**Direction:**
Quote, without change, all of the lines that follow.

**Dataset excerpt:**
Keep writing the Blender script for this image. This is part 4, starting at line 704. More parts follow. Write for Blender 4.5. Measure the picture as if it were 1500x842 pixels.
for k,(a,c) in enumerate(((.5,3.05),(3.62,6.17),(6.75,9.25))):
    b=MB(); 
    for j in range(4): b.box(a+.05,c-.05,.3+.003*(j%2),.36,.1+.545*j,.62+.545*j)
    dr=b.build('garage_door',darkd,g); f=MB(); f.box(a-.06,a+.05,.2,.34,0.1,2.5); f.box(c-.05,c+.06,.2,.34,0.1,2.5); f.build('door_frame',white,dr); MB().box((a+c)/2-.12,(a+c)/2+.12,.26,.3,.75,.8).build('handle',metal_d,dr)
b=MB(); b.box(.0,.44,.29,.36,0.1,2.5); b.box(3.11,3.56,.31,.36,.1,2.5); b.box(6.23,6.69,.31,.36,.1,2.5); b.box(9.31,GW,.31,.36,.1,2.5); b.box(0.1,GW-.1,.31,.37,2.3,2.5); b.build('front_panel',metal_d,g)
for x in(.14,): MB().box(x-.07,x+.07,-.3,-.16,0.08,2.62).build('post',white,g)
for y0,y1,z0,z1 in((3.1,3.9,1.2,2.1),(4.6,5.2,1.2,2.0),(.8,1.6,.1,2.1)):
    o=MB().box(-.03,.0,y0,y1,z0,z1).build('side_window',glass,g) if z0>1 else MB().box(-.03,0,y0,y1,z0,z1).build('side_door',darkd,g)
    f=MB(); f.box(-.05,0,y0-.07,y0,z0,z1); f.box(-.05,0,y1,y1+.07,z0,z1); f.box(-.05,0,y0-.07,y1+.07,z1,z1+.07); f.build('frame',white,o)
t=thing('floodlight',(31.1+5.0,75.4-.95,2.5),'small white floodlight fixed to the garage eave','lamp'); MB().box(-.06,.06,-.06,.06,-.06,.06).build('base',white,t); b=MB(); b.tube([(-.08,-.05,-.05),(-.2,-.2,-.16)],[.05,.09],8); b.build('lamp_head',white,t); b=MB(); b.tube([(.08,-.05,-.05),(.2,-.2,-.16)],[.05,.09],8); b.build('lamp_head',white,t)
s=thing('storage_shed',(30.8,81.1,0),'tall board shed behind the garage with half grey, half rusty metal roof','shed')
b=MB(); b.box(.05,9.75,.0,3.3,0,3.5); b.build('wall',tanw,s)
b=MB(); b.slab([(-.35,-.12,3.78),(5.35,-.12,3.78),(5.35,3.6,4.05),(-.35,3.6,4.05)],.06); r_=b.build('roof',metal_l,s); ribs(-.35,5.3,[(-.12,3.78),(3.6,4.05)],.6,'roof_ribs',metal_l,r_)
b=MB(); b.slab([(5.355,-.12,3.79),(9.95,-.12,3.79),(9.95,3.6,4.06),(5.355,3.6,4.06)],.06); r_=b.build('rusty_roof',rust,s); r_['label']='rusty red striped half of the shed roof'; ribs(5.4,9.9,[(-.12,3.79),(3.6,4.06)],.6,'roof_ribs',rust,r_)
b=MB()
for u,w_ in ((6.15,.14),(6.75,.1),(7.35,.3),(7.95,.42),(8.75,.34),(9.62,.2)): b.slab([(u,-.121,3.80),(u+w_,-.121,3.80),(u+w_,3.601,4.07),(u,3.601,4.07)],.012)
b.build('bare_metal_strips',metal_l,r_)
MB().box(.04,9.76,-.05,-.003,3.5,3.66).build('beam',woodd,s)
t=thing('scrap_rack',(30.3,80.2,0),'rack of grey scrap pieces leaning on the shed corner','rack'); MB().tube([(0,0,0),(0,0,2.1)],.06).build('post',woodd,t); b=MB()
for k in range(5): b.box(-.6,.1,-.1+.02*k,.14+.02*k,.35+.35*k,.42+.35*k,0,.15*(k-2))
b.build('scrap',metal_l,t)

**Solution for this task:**
Keep writing the Blender script for this image. This is part 4, starting at line 704. More parts follow. Write for Blender 4.5. Measure the picture as if it were 1500x842 pixels.
for k,(a,c) in enumerate(((.5,3.05),(3.62,6.17),(6.75,9.25))):
    b=MB(); 
    for j in range(4): b.box(a+.05,c-.05,.3+.003*(j%2),.36,.1+.545*j,.62+.545*j)
    dr=b.build('garage_door',darkd,g); f=MB(); f.box(a-.06,a+.05,.2,.34,0.1,2.5); f.box(c-.05,c+.06,.2,.34,0.1,2.5); f.build('door_frame',white,dr); MB().box((a+c)/2-.12,(a+c)/2+.12,.26,.3,.75,.8).build('handle',metal_d,dr)
b=MB(); b.box(.0,.44,.29,.36,0.1,2.5); b.box(3.11,3.56,.31,.36,.1,2.5); b.box(6.23,6.69,.31,.36,.1,2.5); b.box(9.31,GW,.31,.36,.1,2.5); b.box(0.1,GW-.1,.31,.37,2.3,2.5); b.build('front_panel',metal_d,g)
for x in(.14,): MB().box(x-.07,x+.07,-.3,-.16,0.08,2.62).build('post',white,g)
for y0,y1,z0,z1 in((3.1,3.9,1.2,2.1),(4.6,5.2,1.2,2.0),(.8,1.6,.1,2.1)):
    o=MB().box(-.03,.0,y0,y1,z0,z1).build('side_window',glass,g) if z0>1 else MB().box(-.03,0,y0,y1,z0,z1).build('side_door',darkd,g)
    f=MB(); f.box(-.05,0,y0-.07,y0,z0,z1); f.box(-.05,0,y1,y1+.07,z0,z1); f.box(-.05,0,y0-.07,y1+.07,z1,z1+.07); f.build('frame',white,o)
t=thing('floodlight',(31.1+5.0,75.4-.95,2.5),'small white floodlight fixed to the garage eave','lamp'); MB().box(-.06,.06,-.06,.06,-.06,.06).build('base',white,t); b=MB(); b.tube([(-.08,-.05,-.05),(-.2,-.2,-.16)],[.05,.09],8); b.build('lamp_head',white,t); b=MB(); b.tube([(.08,-.05,-.05),(.2,-.2,-.16)],[.05,.09],8); b.build('lamp_head',white,t)
s=thing('storage_shed',(30.8,81.1,0),'tall board shed behind the garage with half grey, half rusty metal roof','shed')
b=MB(); b.box(.05,9.75,.0,3.3,0,3.5); b.build('wall',tanw,s)
b=MB(); b.slab([(-.35,-.12,3.78),(5.35,-.12,3.78),(5.35,3.6,4.05),(-.35,3.6,4.05)],.06); r_=b.build('roof',metal_l,s); ribs(-.35,5.3,[(-.12,3.78),(3.6,4.05)],.6,'roof_ribs',metal_l,r_)
b=MB(); b.slab([(5.355,-.12,3.79),(9.95,-.12,3.79),(9.95,3.6,4.06),(5.355,3.6,4.06)],.06); r_=b.build('rusty_roof',rust,s); r_['label']='rusty red striped half of the shed roof'; ribs(5.4,9.9,[(-.12,3.79),(3.6,4.06)],.6,'roof_ribs',rust,r_)
b=MB()
for u,w_ in ((6.15,.14),(6.75,.1),(7.35,.3),(7.95,.42),(8.75,.34),(9.62,.2)): b.slab([(u,-.121,3.80),(u+w_,-.121,3.80),(u+w_,3.601,4.07),(u,3.601,4.07)],.012)
b.build('bare_metal_strips',metal_l,r_)
MB().box(.04,9.76,-.05,-.003,3.5,3.66).build('beam',woodd,s)
t=thing('scrap_rack',(30.3,80.2,0),'rack of grey scrap pieces leaning on the shed corner','rack'); MB().tube([(0,0,0),(0,0,2.1)],.06).build('post',woodd,t); b=MB()
for k in range(5): b.box(-.6,.1,-.1+.02*k,.14+.02*k,.35+.35*k,.42+.35*k,0,.15*(k-2))
b.build('scrap',metal_l,t)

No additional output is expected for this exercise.